* Begin Data section *

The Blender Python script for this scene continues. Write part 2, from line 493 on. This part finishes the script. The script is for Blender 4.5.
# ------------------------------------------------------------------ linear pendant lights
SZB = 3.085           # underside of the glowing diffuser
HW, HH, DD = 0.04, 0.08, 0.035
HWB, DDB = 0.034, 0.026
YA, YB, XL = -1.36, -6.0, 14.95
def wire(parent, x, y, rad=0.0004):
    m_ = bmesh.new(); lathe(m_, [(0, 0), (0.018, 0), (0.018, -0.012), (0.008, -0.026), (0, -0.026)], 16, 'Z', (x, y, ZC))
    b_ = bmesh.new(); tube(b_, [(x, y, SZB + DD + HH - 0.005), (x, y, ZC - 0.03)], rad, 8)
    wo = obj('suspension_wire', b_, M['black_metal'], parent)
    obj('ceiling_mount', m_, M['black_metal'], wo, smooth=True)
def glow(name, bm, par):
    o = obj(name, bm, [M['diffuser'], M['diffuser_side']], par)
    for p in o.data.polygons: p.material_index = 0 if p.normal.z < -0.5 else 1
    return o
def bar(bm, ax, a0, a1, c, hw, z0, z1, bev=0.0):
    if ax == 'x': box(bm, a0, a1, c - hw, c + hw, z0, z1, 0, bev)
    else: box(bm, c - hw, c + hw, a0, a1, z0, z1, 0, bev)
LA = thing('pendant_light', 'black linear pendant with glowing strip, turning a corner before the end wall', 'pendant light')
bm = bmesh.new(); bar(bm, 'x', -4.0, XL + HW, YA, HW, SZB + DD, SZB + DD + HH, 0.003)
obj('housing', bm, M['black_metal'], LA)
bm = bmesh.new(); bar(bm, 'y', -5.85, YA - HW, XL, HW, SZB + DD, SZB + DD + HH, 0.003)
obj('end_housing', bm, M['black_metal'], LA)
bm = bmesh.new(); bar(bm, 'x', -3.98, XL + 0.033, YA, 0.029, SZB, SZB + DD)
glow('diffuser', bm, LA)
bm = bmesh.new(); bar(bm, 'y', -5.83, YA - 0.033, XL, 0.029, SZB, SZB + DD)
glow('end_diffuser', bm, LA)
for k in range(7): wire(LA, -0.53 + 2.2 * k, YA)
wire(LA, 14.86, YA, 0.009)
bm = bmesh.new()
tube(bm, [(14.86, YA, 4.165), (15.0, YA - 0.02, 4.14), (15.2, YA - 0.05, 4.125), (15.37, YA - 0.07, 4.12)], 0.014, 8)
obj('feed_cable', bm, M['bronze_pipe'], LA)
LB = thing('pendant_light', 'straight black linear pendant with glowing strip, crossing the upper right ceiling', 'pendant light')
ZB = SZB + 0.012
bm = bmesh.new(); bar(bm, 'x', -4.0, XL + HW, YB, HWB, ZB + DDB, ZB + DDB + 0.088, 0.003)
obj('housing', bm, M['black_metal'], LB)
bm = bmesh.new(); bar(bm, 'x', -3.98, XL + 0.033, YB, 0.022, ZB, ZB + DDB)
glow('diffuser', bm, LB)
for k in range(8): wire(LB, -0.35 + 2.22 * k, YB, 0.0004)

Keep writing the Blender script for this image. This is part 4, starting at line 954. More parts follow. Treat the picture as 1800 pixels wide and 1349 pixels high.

* End Data section *

Your task: Please reproduce the entire listing, exactly as shown.

The response:
The Blender Python script for this scene continues. Write part 2, from line 493 on. This part finishes the script. The script is for Blender 4.5.
# ------------------------------------------------------------------ linear pendant lights
SZB = 3.085           # underside of the glowing diffuser
HW, HH, DD = 0.04, 0.08, 0.035
HWB, DDB = 0.034, 0.026
YA, YB, XL = -1.36, -6.0, 14.95
def wire(parent, x, y, rad=0.0004):
    m_ = bmesh.new(); lathe(m_, [(0, 0), (0.018, 0), (0.018, -0.012), (0.008, -0.026), (0, -0.026)], 16, 'Z', (x, y, ZC))
    b_ = bmesh.new(); tube(b_, [(x, y, SZB + DD + HH - 0.005), (x, y, ZC - 0.03)], rad, 8)
    wo = obj('suspension_wire', b_, M['black_metal'], parent)
    obj('ceiling_mount', m_, M['black_metal'], wo, smooth=True)
def glow(name, bm, par):
    o = obj(name, bm, [M['diffuser'], M['diffuser_side']], par)
    for p in o.data.polygons: p.material_index = 0 if p.normal.z < -0.5 else 1
    return o
def bar(bm, ax, a0, a1, c, hw, z0, z1, bev=0.0):
    if ax == 'x': box(bm, a0, a1, c - hw, c + hw, z0, z1, 0, bev)
    else: box(bm, c - hw, c + hw, a0, a1, z0, z1, 0, bev)
LA = thing('pendant_light', 'black linear pendant with glowing strip, turning a corner before the end wall', 'pendant light')
bm = bmesh.new(); bar(bm, 'x', -4.0, XL + HW, YA, HW, SZB + DD, SZB + DD + HH, 0.003)
obj('housing', bm, M['black_metal'], LA)
bm = bmesh.new(); bar(bm, 'y', -5.85, YA - HW, XL, HW, SZB + DD, SZB + DD + HH, 0.003)
obj('end_housing', bm, M['black_metal'], LA)
bm = bmesh.new(); bar(bm, 'x', -3.98, XL + 0.033, YA, 0.029, SZB, SZB + DD)
glow('diffuser', bm, LA)
bm = bmesh.new(); bar(bm, 'y', -5.83, YA - 0.033, XL, 0.029, SZB, SZB + DD)
glow('end_diffuser', bm, LA)
for k in range(7): wire(LA, -0.53 + 2.2 * k, YA)
wire(LA, 14.86, YA, 0.009)
bm = bmesh.new()
tube(bm, [(14.86, YA, 4.165), (15.0, YA - 0.02, 4.14), (15.2, YA - 0.05, 4.125), (15.37, YA - 0.07, 4.12)], 0.014, 8)
obj('feed_cable', bm, M['bronze_pipe'], LA)
LB = thing('pendant_light', 'straight black linear pendant with glowing strip, crossing the upper right ceiling', 'pendant light')
ZB = SZB + 0.012
bm = bmesh.new(); bar(bm, 'x', -4.0, XL + HW, YB, HWB, ZB + DDB, ZB + DDB + 0.088, 0.003)
obj('housing', bm, M['black_metal'], LB)
bm = bmesh.new(); bar(bm, 'x', -3.98, XL + 0.033, YB, 0.022, ZB, ZB + DDB)
glow('diffuser', bm, LB)
for k in range(8): wire(LB, -0.35 + 2.22 * k, YB, 0.0004)

Keep writing the Blender script for this image. This is part 4, starting at line 954. More parts follow. Treat the picture as 1800 pixels wide and 1349 pixels high.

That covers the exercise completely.